Nous suivons les deux hommes dans leur voyage vers la province de Ta Siem, au cœur de la nature cambodgienne, où survivent les derniers vestiges de traditions disparues. L’auteur décrit des êtres fatigués, en proie à la culpabilité, à la solitude, au sentiment d’inutilité et à un constat pessimiste sur l’humanité. Au grès de leur exploration de la jungle, l’intrigue se révèle être moins une enquête qu’une quête intérieure. L’inspecteur Boni, se rend compte qu’il n’est pas à la recherche du coupable mais de lui-même, comme une plongée à l’intérieur de soi. Happé par le silence et l’insondable mystère de cette nature merveilleuse, exempt de lois, de codes, de règles, et de morale _ une nature qui se révèle un suaire où se mêlent le vivant et le mort, dans un éternel recommencement _ son être s’ouvre, se libère de ses tourments et s’abandonne à la seule vérité de son impuissance.

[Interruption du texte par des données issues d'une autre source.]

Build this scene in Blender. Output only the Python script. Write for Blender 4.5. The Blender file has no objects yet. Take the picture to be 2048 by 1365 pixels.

Ces hommes désenchantés sont aussi les derniers témoins d’une civilisation en perdition, sacrifiée sur l’autel de la guerre et du progrès.
Dans ce roman porté par une langue riche, dense, foisonnante, l’auteur décrit avec clairvoyance, justesse et nostalgie l’intériorité des êtres et interroge la complexité de l’âme humaine face à un monde à l’agonie.